Chávez is a close ally of Syria’s Bashar Assad, Iran’s Mahmoud Ahmadinejad, and Hezbollah’s Hassan Nasrallah. He understands that anti-Zionism – “Israel is a cursed, terrorist murderer” – is the glue that binds his self-styled Axis of Hope to Islamist Iran and its unsavoury antisemitism. Naturally, the presidential campaign kicked off with pointed reminders from pro-government media outlets that Henrique Capriles has Jewish ancestry (his grandmother was a Holocaust survivor). Many on the anti-Zionist Left at least try to mask their antisemitism but not Chávez.

An article in Reuters by Andrew Cawthorne reported on the kind of invective Capriles has endured. Here is an example from Venezuela’s National Radio website: “In October, there are two clear proposals for Venezuela: the Bolivarian Revolution defending the unity of Latin American and interests of the people, or international Zionism, threatening the destruction of our planet.” Throughout the presidential campaign Chávez referred to his opponents as “fascists” and “neo-Nazis” and Capriles, specifically, as “the squalid one” and “the pig”.

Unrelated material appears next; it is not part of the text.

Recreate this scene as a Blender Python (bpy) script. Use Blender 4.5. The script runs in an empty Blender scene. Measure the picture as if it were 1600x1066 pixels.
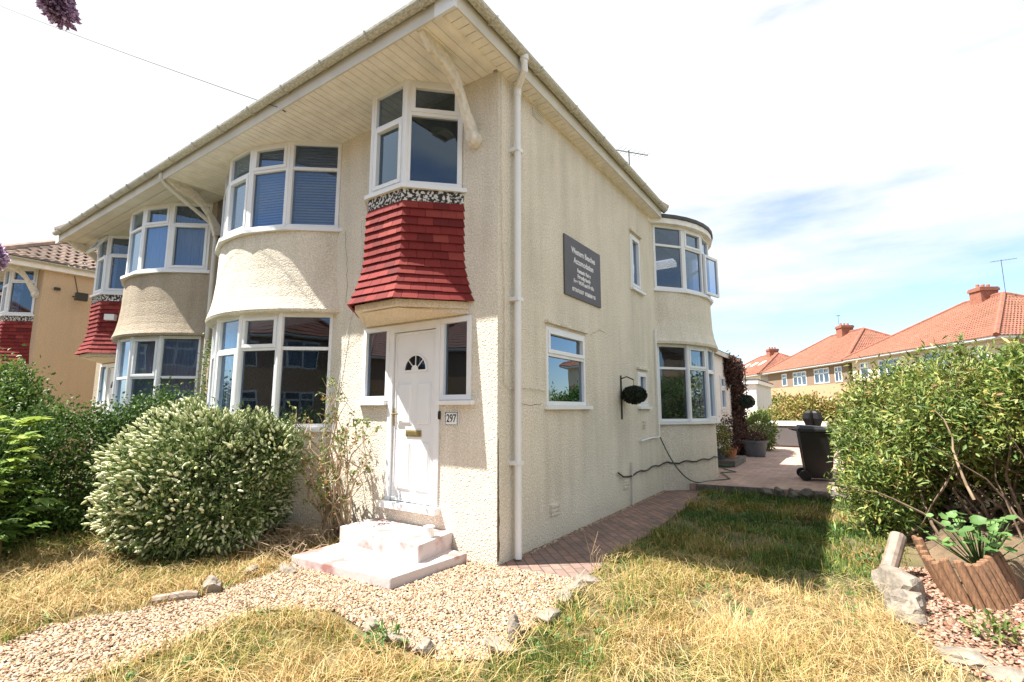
import bpy, math, random
import numpy as np
from mathutils import Vector, Matrix
random.seed(7); rng = np.random.default_rng(7)
R = math.radians
S = bpy.context.scene
col = S.collection

# ------------------------------------------------------------------ camera
CAM = np.array([2.859, -3.978, 1.5]); FPX = 765.0; YAW = R(34.0); PIT = R(7.8)
cd = bpy.data.cameras.new('camera'); cam = bpy.data.objects.new('camera', cd); col.objects.link(cam)
cam.location = CAM; cam.rotation_euler = (R(90) + PIT, 0, YAW)
cd.sensor_width = 36; cd.lens = FPX / 1600 * 36; cd.clip_end = 800; cd.clip_start = .05
S.camera = cam

# ------------------------------------------------------------------ world, sun, exposure
SUN = Vector((-.43, -.365, 1)).normalized()
el = math.asin(SUN.z); az = math.atan2(SUN.x, SUN.y)
w = bpy.data.worlds.new('World'); S.world = w; w.use_nodes = True
nt = w.node_tree; nt.nodes.clear()
out = nt.nodes.new('ShaderNodeOutputWorld')
sky = nt.nodes.new('ShaderNodeTexSky'); sky.sky_type = 'NISHITA'; sky.sun_disc = False
sky.sun_elevation = el; sky.sun_rotation = az; sky.air_density = 1.0; sky.dust_density = .2; sky.ozone_density = 2.5
bg = nt.nodes.new('ShaderNodeBackground'); bg.inputs[1].default_value = .09
nt.links.new(sky.outputs[0], bg.inputs[0])
cl = nt.nodes.new('ShaderNodeBackground'); cl.inputs[0].default_value = (.955, .985, 1, 1); cl.inputs[1].default_value = .41
tc = nt.nodes.new('ShaderNodeTexCoord'); mp = nt.nodes.new('ShaderNodeMapping')
mp.inputs['Scale'].default_value = (1, 1, 4.2); mp.inputs['Rotation'].default_value = (0, .12, 0); mp.inputs['Location'].default_value = (.35, 0, .2)
no = nt.nodes.new('ShaderNodeTexNoise'); no.inputs['Scale'].default_value = 1.9; no.inputs['Detail'].default_value = 7; no.inputs['Roughness'].default_value = .55
rp = nt.nodes.new('ShaderNodeValToRGB'); rp.color_ramp.elements[0].position = .33; rp.color_ramp.elements[1].position = .54
rp.color_ramp.elements[0].color = (.08, .08, .08, 1)
mx = nt.nodes.new('ShaderNodeMixShader')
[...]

The Bolivarian Revolution, with its own special blend of class struggle and antisemitism, might not be so retro after all. Maybe we are witnessing our own future: a time when those dependent on the state’s beneficence begin to outnumber everybody else, and a despotic populist is committed to encouraging and exploiting that fact for all it’s worth, even at the price of society’s moral fabric unravelling. Fourteen years ago, recalls Ivan Aristeguieta, Venezuela was “corrupt, poor, but safe”. Now there are more than fifty new homicide victims every single day of the year. The results of Sunday’s presidential election are in, and the nightmare continues.